L’interrogatoire a été un parfait dialogue de sourds. Le Président a lu les interminables « aveux » comme à plaisir. Toutes les cinq lignes, l’interprète traduit. Que pense l’accusé ? Rien : il ne sait pas ce dont il s’agit. C’est un docker occasionnel qui se construisait patiemment une petite cabane de tôle et planche en un Bidonville et tous les six mois allait voir son père à Bou-Saada. Il y est allé quelques jours après l’assassinat de Froger, ce dont le Commissaire du Gouvernement exulte : « Il est allé se cacher » (Je me souviens qu’étant dans le maquis de 1942 à 1944, très recherché, j’évitais plutôt d’aller me « cacher » dans ma ville natale). Badèche n’a fait de mal à personne et ne se connaît pas d’autre ennemi que le garde-champêtre du Bidonville qui prétendait lui extorquer d’énormes redevances pour le terrain de sa cabane de planche et tôle et qu’il soupçonne fort de l’avoir dénoncé.
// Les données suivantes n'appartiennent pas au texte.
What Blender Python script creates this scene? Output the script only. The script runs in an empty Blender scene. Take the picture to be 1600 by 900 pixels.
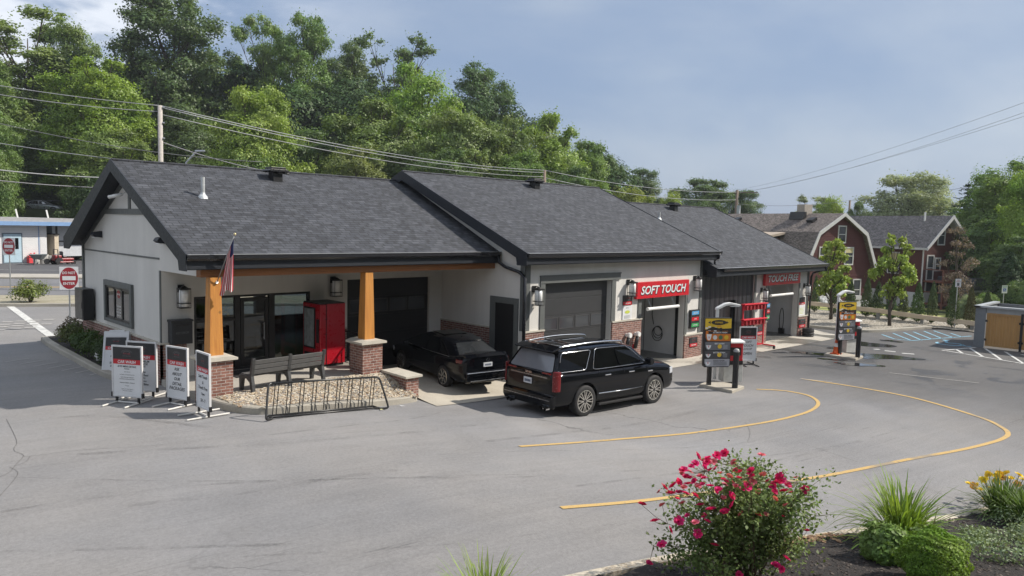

Deux accusés. Curieux couple : un vieil homme, un jeune homme. Le premier a l’air d’un protecteur taciturne du second. On les verrait déambuler ensemble, légèrement comiques. Mais ils ne se disent rien. Ils prétendent ne pas se connaître l’un l’autre, et chacun dit ne rien connaître de cette affaire. Ils ne déambuleront pas ensemble. Ils se sépareront, l’un pour mourir, l’autre pour vivre. Car le patron du Café Maure est acquitté. On a cru tous les « aveux » de Badèche, sauf le seul qui ajoutait quelque chose à ce qu’on savait par les témoins. Le vieil homme aura été battu par erreur judiciaire. Son garçon de café eût sans doute été acquitté aussi. On ne sait pas où est son corps.